Problem requirements
The line containing "PI = math.pi" marks the end: quote every line from the start of the records below through it, word for word.

··· Data excerpts ···

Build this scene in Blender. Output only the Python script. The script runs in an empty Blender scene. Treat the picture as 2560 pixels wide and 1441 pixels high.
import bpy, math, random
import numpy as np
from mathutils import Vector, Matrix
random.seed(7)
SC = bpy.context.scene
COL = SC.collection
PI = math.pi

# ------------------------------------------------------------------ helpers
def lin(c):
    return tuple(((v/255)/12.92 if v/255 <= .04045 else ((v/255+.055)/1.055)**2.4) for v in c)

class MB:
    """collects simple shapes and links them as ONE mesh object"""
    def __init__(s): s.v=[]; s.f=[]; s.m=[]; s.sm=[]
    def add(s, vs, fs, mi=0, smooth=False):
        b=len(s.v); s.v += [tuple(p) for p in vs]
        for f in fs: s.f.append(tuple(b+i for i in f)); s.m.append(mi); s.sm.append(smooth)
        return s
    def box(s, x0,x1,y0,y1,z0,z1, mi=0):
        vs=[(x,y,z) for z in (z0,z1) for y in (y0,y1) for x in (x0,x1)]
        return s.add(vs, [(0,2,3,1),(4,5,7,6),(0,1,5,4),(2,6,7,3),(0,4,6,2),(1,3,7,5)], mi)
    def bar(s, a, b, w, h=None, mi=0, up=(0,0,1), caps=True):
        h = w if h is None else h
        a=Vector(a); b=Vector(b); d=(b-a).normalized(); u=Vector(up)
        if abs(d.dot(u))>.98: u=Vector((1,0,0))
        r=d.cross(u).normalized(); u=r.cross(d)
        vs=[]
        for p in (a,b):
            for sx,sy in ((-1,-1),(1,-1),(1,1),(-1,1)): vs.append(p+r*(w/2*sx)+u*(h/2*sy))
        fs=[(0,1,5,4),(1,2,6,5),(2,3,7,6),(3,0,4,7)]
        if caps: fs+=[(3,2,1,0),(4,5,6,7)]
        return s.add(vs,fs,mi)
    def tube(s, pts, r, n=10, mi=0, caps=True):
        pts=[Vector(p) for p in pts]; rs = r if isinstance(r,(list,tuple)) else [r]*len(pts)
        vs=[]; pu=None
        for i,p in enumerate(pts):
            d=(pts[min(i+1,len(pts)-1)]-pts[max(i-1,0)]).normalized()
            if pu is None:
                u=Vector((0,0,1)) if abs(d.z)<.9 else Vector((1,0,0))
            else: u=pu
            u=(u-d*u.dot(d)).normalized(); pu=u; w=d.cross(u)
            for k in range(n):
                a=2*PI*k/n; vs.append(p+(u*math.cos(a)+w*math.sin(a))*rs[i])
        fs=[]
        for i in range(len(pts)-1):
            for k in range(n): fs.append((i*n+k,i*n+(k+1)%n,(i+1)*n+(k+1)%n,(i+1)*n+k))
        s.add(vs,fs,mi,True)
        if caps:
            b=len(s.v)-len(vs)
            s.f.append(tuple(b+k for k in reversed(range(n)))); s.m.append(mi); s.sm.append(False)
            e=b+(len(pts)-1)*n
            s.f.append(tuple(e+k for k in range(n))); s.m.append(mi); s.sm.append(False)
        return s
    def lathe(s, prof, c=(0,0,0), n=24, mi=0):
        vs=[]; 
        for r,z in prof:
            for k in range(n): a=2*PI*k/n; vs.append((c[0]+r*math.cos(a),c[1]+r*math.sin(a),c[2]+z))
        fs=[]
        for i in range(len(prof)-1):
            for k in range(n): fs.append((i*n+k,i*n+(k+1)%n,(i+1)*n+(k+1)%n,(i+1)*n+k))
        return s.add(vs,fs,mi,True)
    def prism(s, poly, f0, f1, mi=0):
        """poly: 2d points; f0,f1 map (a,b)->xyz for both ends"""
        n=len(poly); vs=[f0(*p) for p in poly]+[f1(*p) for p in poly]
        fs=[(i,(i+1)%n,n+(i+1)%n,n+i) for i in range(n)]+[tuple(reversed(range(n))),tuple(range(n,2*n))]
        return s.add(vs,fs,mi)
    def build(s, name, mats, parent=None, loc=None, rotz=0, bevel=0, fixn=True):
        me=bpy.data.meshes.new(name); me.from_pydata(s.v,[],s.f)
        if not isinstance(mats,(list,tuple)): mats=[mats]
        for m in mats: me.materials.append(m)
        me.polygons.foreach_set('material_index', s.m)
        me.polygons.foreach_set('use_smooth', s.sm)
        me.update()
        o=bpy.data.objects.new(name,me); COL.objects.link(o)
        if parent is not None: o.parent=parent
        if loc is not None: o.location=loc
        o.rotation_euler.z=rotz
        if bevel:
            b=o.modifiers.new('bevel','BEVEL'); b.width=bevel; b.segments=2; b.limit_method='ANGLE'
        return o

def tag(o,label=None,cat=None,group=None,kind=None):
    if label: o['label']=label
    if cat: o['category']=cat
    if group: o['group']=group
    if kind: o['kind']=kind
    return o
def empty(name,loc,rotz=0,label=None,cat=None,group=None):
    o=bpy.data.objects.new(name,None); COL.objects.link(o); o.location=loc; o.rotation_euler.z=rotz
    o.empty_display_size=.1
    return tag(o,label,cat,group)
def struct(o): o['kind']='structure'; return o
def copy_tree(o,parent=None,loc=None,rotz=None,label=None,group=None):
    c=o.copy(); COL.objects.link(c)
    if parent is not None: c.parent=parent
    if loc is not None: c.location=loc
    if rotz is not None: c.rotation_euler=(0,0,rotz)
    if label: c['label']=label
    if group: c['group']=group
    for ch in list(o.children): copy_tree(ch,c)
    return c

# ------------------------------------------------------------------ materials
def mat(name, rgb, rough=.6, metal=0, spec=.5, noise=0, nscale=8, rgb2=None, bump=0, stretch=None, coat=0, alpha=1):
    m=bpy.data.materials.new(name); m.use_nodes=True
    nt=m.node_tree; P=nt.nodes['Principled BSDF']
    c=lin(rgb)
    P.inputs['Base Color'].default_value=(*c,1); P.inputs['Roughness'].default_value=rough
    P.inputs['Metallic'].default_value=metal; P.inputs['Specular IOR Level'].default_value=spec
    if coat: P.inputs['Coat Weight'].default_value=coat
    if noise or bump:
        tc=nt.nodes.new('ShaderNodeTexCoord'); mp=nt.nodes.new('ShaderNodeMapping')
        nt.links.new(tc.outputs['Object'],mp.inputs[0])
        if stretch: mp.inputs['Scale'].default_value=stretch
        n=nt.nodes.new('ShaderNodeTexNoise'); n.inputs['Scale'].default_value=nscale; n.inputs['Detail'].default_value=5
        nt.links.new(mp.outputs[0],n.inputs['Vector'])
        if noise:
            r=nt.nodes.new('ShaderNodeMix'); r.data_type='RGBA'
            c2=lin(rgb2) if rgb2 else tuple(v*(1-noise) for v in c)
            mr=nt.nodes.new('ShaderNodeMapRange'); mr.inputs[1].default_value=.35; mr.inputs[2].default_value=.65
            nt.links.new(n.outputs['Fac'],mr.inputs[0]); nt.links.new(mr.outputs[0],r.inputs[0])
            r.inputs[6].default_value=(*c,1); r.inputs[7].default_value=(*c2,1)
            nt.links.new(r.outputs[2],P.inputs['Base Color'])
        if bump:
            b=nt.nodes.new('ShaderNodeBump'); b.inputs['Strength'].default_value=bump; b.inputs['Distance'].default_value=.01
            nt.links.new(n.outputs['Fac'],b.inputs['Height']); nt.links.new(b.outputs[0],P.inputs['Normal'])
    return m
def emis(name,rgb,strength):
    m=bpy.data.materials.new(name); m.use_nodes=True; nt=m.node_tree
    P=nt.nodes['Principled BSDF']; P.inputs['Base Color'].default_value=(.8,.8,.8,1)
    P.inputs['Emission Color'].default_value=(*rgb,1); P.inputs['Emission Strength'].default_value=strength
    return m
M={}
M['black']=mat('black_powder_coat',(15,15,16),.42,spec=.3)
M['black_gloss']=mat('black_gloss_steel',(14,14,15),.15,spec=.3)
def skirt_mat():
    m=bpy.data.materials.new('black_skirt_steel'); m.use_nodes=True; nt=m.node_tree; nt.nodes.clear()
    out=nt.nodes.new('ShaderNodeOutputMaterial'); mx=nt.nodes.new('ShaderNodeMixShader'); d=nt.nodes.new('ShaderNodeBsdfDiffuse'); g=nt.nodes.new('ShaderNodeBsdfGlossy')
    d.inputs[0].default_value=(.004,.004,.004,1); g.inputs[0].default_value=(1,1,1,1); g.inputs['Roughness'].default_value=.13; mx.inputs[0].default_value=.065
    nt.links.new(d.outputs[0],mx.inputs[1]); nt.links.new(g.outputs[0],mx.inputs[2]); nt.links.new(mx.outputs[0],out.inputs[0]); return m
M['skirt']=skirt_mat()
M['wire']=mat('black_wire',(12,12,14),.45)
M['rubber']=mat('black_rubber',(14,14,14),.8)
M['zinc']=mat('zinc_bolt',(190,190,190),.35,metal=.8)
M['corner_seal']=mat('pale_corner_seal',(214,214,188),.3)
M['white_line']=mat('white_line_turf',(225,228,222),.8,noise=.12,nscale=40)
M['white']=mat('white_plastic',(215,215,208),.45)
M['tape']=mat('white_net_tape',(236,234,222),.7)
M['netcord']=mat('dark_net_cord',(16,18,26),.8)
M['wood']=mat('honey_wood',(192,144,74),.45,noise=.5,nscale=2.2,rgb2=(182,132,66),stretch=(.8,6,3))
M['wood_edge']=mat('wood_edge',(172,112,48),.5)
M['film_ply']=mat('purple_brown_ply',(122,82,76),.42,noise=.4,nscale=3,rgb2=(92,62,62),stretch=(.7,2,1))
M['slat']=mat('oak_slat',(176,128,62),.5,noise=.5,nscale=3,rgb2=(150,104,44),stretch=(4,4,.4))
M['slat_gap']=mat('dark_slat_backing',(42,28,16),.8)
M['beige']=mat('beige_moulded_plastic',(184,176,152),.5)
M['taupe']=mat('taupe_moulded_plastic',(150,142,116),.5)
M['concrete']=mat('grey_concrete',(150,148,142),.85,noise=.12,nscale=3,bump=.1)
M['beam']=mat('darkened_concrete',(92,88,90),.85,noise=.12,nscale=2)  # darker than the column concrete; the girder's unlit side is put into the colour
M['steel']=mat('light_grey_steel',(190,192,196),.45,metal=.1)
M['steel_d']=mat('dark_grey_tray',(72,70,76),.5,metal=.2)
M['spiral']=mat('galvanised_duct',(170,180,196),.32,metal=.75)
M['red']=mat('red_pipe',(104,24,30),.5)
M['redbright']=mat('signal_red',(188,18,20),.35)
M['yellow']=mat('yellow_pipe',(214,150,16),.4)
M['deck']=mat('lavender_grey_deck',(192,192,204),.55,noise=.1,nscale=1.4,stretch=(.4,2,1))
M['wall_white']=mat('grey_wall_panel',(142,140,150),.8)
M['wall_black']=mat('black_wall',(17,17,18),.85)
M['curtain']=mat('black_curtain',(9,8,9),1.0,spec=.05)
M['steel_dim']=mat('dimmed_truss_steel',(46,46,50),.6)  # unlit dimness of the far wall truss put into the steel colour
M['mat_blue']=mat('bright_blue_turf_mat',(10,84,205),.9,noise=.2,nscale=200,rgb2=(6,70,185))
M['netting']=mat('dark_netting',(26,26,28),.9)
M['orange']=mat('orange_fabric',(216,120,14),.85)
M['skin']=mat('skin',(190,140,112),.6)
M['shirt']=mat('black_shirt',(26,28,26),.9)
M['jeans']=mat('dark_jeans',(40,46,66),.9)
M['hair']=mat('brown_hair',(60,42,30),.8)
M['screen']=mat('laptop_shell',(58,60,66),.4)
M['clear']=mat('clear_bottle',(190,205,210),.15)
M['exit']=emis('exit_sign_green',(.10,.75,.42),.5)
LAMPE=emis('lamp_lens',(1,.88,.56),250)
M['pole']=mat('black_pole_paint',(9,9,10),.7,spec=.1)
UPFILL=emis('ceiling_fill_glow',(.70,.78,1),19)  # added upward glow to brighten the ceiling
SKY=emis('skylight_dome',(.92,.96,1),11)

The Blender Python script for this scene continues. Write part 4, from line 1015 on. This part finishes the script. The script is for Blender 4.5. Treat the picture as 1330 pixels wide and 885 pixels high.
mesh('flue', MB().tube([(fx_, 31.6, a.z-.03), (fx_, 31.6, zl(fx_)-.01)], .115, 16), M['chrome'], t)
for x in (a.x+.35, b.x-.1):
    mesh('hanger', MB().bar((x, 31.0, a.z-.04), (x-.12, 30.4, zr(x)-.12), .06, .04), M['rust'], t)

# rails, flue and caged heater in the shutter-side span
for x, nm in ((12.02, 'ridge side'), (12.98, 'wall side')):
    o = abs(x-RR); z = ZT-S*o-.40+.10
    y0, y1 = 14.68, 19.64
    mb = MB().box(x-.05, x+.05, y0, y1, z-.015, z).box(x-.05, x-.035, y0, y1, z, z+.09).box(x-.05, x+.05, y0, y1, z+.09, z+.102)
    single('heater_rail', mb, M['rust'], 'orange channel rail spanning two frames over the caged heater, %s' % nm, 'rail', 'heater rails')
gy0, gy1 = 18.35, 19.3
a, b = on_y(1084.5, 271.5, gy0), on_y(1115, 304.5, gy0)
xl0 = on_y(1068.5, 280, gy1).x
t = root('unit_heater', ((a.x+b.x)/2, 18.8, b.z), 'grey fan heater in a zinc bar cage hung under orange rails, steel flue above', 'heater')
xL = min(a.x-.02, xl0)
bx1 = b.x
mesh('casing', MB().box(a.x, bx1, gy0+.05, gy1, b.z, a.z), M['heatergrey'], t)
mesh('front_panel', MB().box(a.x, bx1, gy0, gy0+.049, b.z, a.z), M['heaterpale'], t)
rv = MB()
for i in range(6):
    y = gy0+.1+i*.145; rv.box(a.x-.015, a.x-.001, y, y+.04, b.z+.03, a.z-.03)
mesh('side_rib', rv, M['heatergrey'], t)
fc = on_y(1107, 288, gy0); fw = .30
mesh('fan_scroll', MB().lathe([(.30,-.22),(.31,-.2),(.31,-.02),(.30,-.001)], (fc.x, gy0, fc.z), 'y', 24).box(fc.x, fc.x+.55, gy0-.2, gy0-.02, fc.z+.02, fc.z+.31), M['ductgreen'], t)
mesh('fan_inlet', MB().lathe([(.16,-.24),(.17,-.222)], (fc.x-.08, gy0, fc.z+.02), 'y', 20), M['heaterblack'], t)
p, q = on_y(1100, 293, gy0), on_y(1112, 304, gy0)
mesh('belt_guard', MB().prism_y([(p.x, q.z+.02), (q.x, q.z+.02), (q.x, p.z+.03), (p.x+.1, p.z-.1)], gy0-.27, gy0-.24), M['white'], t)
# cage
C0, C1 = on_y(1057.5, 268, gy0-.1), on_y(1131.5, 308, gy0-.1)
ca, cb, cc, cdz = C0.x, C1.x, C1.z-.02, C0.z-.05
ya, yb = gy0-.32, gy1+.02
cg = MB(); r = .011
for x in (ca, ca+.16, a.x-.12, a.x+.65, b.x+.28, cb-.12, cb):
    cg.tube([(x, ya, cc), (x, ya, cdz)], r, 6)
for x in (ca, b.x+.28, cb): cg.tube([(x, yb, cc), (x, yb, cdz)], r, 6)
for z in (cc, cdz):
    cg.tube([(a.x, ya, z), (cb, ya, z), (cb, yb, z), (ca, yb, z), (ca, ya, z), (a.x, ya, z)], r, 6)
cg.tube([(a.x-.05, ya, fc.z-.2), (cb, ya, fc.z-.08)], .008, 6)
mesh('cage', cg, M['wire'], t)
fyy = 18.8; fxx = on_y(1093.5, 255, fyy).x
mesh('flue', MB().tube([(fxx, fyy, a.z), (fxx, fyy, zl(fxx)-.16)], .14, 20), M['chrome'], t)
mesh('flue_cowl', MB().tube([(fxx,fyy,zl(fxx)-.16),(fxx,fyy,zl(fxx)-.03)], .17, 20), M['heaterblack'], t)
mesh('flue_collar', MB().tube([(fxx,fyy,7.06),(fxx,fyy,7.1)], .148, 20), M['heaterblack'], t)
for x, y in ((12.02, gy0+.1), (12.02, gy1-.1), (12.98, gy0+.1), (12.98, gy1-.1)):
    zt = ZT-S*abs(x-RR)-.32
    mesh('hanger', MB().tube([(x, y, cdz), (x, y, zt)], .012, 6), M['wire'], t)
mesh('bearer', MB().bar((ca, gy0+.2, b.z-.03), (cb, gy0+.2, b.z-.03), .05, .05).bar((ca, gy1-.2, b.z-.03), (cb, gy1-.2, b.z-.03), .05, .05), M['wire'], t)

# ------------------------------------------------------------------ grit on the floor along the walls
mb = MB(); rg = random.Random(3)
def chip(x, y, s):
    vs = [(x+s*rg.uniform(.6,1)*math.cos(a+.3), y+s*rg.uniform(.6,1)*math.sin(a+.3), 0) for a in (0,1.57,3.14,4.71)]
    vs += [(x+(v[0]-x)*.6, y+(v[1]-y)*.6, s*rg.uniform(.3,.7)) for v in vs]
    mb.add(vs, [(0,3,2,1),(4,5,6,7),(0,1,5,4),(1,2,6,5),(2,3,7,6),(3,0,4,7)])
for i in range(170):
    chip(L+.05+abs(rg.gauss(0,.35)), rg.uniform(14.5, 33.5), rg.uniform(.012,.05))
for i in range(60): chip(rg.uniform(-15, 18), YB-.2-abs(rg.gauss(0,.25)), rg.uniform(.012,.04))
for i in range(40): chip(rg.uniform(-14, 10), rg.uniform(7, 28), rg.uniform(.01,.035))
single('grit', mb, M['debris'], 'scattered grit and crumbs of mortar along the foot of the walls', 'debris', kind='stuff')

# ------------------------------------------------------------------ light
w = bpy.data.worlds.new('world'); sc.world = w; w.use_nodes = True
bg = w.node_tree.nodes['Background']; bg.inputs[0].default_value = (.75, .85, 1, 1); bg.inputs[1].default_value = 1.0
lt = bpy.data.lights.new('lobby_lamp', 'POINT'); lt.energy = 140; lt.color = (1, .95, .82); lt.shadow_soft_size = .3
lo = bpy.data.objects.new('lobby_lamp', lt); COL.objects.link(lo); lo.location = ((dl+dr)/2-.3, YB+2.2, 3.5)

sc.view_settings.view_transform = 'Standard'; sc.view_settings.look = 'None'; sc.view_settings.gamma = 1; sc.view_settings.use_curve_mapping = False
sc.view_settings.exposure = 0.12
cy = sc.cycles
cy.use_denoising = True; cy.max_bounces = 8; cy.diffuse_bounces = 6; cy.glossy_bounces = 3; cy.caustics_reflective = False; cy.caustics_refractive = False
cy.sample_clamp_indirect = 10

···

Written solution
Build this scene in Blender. Output only the Python script. The script runs in an empty Blender scene. Treat the picture as 2560 pixels wide and 1441 pixels high.
import bpy, math, random
import numpy as np
from mathutils import Vector, Matrix
random.seed(7)
SC = bpy.context.scene
COL = SC.collection
PI = math.pi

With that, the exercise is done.